--- Start Supplied material ---

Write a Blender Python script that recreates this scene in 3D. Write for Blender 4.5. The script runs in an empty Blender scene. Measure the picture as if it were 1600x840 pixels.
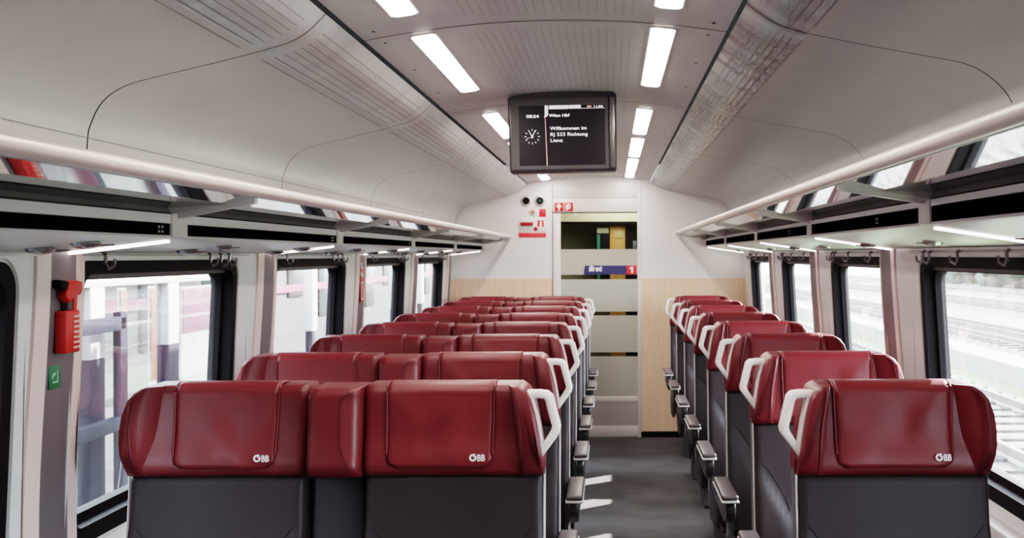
import bpy, bmesh, math, random
from mathutils import Vector, Matrix
random.seed(7)
D = bpy.data
SC = bpy.context.scene
COL = SC.collection
CZ = 1.534                      # eye height above the carpet
PI = math.pi
R = math.radians

# ---------------------------------------------------------------- materials
def mat(name, col, rough=.5, metal=0., var=0., vscale=6., bump=0., bscale=200., emit=0., ecol=None, coat=0., spec=.5, stretch=None):
    m = D.materials.new(name); m.use_nodes = True
    nt = m.node_tree; b = nt.nodes['Principled BSDF']
    c = (col[0], col[1], col[2], 1)
    b.inputs['Base Color'].default_value = c
    b.inputs['Roughness'].default_value = rough
    b.inputs['Metallic'].default_value = metal
    b.inputs['Specular IOR Level'].default_value = spec
    if coat: b.inputs['Coat Weight'].default_value = coat; b.inputs['Coat Roughness'].default_value = .25
    if emit:
        b.inputs['Emission Color'].default_value = tuple(ecol or col) + (1,)
        b.inputs['Emission Strength'].default_value = emit
    tc = nt.nodes.new('ShaderNodeTexCoord')
    mp = nt.nodes.new('ShaderNodeMapping'); nt.links.new(tc.outputs['Object'], mp.inputs[0])
    if stretch: mp.inputs['Scale'].default_value = stretch
    n = nt.nodes.new('ShaderNodeTexNoise'); n.inputs['Scale'].default_value = vscale; n.inputs['Detail'].default_value = 4
    nt.links.new(mp.outputs[0], n.inputs['Vector'])
    mr = nt.nodes.new('ShaderNodeMapRange'); mr.inputs['From Min'].default_value = .3; mr.inputs['From Max'].default_value = .7
    mr.inputs['To Min'].default_value = 1 - var; mr.inputs['To Max'].default_value = 1 + var
    nt.links.new(n.outputs['Fac'], mr.inputs['Value'])
    mx = nt.nodes.new('ShaderNodeMix'); mx.data_type = 'RGBA'; mx.blend_type = 'MULTIPLY'; mx.inputs['Factor'].default_value = 1
    mx.inputs[6].default_value = c
    nt.links.new(mr.outputs[0], mx.inputs[7]); nt.links.new(mx.outputs[2], b.inputs['Base Color'])
    if bump:
        n2 = nt.nodes.new('ShaderNodeTexNoise'); n2.inputs['Scale'].default_value = bscale; n2.inputs['Detail'].default_value = 3
        nt.links.new(mp.outputs[0], n2.inputs['Vector'])
        bp = nt.nodes.new('ShaderNodeBump'); bp.inputs['Strength'].default_value = bump; bp.inputs['Distance'].default_value = .003
        nt.links.new(n2.outputs['Fac'], bp.inputs['Height']); nt.links.new(bp.outputs[0], b.inputs['Normal'])
    return m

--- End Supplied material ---

- _Exercise goal_
Quote, please, every line of the material above from its start through the line that has "R = math.radians", reproducing the words exactly and dropping any images.

- _The solution_
Write a Blender Python script that recreates this scene in 3D. Write for Blender 4.5. The script runs in an empty Blender scene. Measure the picture as if it were 1600x840 pixels.
import bpy, bmesh, math, random
from mathutils import Vector, Matrix
random.seed(7)
D = bpy.data
SC = bpy.context.scene
COL = SC.collection
CZ = 1.534                      # eye height above the carpet
PI = math.pi
R = math.radians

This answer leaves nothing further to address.